[BEGIN Dataset content]

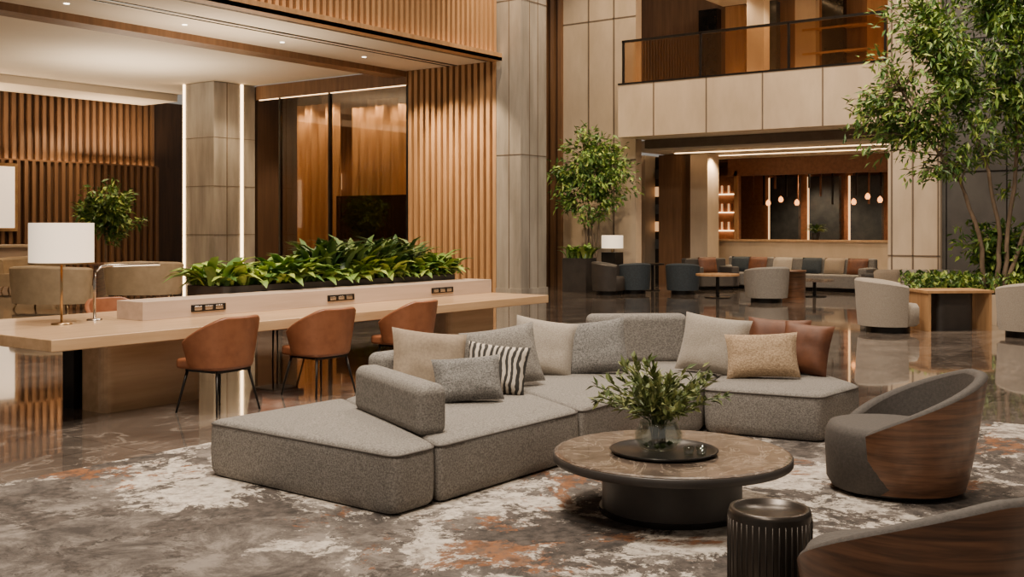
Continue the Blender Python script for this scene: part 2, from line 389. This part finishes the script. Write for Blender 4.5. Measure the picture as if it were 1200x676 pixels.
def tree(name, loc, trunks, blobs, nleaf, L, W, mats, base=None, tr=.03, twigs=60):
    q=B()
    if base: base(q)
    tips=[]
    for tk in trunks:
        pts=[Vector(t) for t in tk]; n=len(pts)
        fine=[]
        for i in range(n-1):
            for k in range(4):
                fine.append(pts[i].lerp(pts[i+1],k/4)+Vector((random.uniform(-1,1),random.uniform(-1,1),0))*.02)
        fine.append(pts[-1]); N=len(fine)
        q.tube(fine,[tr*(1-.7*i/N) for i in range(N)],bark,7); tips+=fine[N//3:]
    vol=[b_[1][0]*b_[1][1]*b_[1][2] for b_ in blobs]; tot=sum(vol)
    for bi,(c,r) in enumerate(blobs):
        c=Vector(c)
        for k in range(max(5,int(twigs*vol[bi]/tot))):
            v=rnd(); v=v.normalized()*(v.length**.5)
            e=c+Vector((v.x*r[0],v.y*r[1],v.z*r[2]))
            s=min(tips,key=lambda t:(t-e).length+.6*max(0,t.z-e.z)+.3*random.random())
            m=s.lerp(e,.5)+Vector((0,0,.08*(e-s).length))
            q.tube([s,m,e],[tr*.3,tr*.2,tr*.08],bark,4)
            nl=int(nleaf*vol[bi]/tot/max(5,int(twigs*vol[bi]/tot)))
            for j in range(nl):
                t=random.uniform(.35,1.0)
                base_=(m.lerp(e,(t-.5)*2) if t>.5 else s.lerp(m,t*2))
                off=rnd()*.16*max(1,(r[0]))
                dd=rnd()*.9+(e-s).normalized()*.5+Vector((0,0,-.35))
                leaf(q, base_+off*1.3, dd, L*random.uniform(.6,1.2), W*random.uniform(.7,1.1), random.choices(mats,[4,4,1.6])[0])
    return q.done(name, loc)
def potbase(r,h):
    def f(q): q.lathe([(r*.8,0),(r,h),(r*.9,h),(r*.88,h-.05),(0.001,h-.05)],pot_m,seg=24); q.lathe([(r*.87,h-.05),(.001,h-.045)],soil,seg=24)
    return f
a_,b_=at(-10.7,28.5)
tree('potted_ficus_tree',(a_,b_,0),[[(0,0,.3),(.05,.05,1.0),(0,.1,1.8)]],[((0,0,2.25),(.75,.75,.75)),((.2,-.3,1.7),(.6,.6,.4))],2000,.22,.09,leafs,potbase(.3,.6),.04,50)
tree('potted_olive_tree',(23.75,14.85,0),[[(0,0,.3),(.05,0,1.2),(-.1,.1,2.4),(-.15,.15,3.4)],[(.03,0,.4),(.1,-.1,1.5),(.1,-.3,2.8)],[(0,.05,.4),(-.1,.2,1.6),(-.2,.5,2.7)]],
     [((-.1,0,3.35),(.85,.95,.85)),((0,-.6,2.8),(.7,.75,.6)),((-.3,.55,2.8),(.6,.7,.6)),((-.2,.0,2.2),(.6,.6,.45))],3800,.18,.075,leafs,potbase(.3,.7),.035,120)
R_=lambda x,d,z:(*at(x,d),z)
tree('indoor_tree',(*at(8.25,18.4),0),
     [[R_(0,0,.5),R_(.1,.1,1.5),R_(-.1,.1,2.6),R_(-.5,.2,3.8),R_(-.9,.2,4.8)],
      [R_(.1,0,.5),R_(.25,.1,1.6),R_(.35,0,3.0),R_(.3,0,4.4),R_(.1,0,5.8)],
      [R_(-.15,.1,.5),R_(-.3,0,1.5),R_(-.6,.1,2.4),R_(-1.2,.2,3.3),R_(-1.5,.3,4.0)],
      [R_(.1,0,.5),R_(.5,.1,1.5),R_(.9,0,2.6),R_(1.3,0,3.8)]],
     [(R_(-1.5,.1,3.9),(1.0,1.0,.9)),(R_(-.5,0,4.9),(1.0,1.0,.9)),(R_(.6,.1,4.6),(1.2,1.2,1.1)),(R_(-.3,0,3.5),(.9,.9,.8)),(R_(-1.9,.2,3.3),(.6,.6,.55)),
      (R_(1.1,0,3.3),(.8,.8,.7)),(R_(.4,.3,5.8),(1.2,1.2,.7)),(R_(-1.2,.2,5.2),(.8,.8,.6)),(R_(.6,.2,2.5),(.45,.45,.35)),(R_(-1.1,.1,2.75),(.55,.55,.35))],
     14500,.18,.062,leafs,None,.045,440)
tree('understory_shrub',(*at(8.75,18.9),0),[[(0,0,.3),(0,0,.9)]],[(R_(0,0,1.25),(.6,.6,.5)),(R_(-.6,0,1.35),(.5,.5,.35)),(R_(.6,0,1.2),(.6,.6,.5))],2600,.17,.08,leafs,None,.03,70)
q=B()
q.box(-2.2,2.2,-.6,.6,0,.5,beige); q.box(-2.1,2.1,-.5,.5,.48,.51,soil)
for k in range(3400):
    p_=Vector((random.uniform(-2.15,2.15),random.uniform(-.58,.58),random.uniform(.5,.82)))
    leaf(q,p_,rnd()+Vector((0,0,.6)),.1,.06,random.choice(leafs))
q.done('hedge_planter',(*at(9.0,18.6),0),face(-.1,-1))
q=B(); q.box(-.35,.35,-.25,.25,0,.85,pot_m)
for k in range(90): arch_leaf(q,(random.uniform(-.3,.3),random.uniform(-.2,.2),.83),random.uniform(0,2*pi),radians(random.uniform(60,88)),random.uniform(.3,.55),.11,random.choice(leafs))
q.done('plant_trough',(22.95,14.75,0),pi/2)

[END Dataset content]

* _What to produce_: Keep the pictures out of the copy and return the rest of the data above exactly.

* _Response for this exercise_:
Continue the Blender Python script for this scene: part 2, from line 389. This part finishes the script. Write for Blender 4.5. Measure the picture as if it were 1200x676 pixels.
def tree(name, loc, trunks, blobs, nleaf, L, W, mats, base=None, tr=.03, twigs=60):
    q=B()
    if base: base(q)
    tips=[]
    for tk in trunks:
        pts=[Vector(t) for t in tk]; n=len(pts)
        fine=[]
        for i in range(n-1):
            for k in range(4):
                fine.append(pts[i].lerp(pts[i+1],k/4)+Vector((random.uniform(-1,1),random.uniform(-1,1),0))*.02)
        fine.append(pts[-1]); N=len(fine)
        q.tube(fine,[tr*(1-.7*i/N) for i in range(N)],bark,7); tips+=fine[N//3:]
    vol=[b_[1][0]*b_[1][1]*b_[1][2] for b_ in blobs]; tot=sum(vol)
    for bi,(c,r) in enumerate(blobs):
        c=Vector(c)
        for k in range(max(5,int(twigs*vol[bi]/tot))):
            v=rnd(); v=v.normalized()*(v.length**.5)
            e=c+Vector((v.x*r[0],v.y*r[1],v.z*r[2]))
            s=min(tips,key=lambda t:(t-e).length+.6*max(0,t.z-e.z)+.3*random.random())
            m=s.lerp(e,.5)+Vector((0,0,.08*(e-s).length))
            q.tube([s,m,e],[tr*.3,tr*.2,tr*.08],bark,4)
            nl=int(nleaf*vol[bi]/tot/max(5,int(twigs*vol[bi]/tot)))
            for j in range(nl):
                t=random.uniform(.35,1.0)
                base_=(m.lerp(e,(t-.5)*2) if t>.5 else s.lerp(m,t*2))
                off=rnd()*.16*max(1,(r[0]))
                dd=rnd()*.9+(e-s).normalized()*.5+Vector((0,0,-.35))
                leaf(q, base_+off*1.3, dd, L*random.uniform(.6,1.2), W*random.uniform(.7,1.1), random.choices(mats,[4,4,1.6])[0])
    return q.done(name, loc)
def potbase(r,h):
    def f(q): q.lathe([(r*.8,0),(r,h),(r*.9,h),(r*.88,h-.05),(0.001,h-.05)],pot_m,seg=24); q.lathe([(r*.87,h-.05),(.001,h-.045)],soil,seg=24)
    return f
a_,b_=at(-10.7,28.5)
tree('potted_ficus_tree',(a_,b_,0),[[(0,0,.3),(.05,.05,1.0),(0,.1,1.8)]],[((0,0,2.25),(.75,.75,.75)),((.2,-.3,1.7),(.6,.6,.4))],2000,.22,.09,leafs,potbase(.3,.6),.04,50)
tree('potted_olive_tree',(23.75,14.85,0),[[(0,0,.3),(.05,0,1.2),(-.1,.1,2.4),(-.15,.15,3.4)],[(.03,0,.4),(.1,-.1,1.5),(.1,-.3,2.8)],[(0,.05,.4),(-.1,.2,1.6),(-.2,.5,2.7)]],
     [((-.1,0,3.35),(.85,.95,.85)),((0,-.6,2.8),(.7,.75,.6)),((-.3,.55,2.8),(.6,.7,.6)),((-.2,.0,2.2),(.6,.6,.45))],3800,.18,.075,leafs,potbase(.3,.7),.035,120)
R_=lambda x,d,z:(*at(x,d),z)
tree('indoor_tree',(*at(8.25,18.4),0),
     [[R_(0,0,.5),R_(.1,.1,1.5),R_(-.1,.1,2.6),R_(-.5,.2,3.8),R_(-.9,.2,4.8)],
      [R_(.1,0,.5),R_(.25,.1,1.6),R_(.35,0,3.0),R_(.3,0,4.4),R_(.1,0,5.8)],
      [R_(-.15,.1,.5),R_(-.3,0,1.5),R_(-.6,.1,2.4),R_(-1.2,.2,3.3),R_(-1.5,.3,4.0)],
      [R_(.1,0,.5),R_(.5,.1,1.5),R_(.9,0,2.6),R_(1.3,0,3.8)]],
     [(R_(-1.5,.1,3.9),(1.0,1.0,.9)),(R_(-.5,0,4.9),(1.0,1.0,.9)),(R_(.6,.1,4.6),(1.2,1.2,1.1)),(R_(-.3,0,3.5),(.9,.9,.8)),(R_(-1.9,.2,3.3),(.6,.6,.55)),
      (R_(1.1,0,3.3),(.8,.8,.7)),(R_(.4,.3,5.8),(1.2,1.2,.7)),(R_(-1.2,.2,5.2),(.8,.8,.6)),(R_(.6,.2,2.5),(.45,.45,.35)),(R_(-1.1,.1,2.75),(.55,.55,.35))],
     14500,.18,.062,leafs,None,.045,440)
tree('understory_shrub',(*at(8.75,18.9),0),[[(0,0,.3),(0,0,.9)]],[(R_(0,0,1.25),(.6,.6,.5)),(R_(-.6,0,1.35),(.5,.5,.35)),(R_(.6,0,1.2),(.6,.6,.5))],2600,.17,.08,leafs,None,.03,70)
q=B()
q.box(-2.2,2.2,-.6,.6,0,.5,beige); q.box(-2.1,2.1,-.5,.5,.48,.51,soil)
for k in range(3400):
    p_=Vector((random.uniform(-2.15,2.15),random.uniform(-.58,.58),random.uniform(.5,.82)))
    leaf(q,p_,rnd()+Vector((0,0,.6)),.1,.06,random.choice(leafs))
q.done('hedge_planter',(*at(9.0,18.6),0),face(-.1,-1))
q=B(); q.box(-.35,.35,-.25,.25,0,.85,pot_m)
for k in range(90): arch_leaf(q,(random.uniform(-.3,.3),random.uniform(-.2,.2),.83),random.uniform(0,2*pi),radians(random.uniform(60,88)),random.uniform(.3,.55),.11,random.choice(leafs))
q.done('plant_trough',(22.95,14.75,0),pi/2)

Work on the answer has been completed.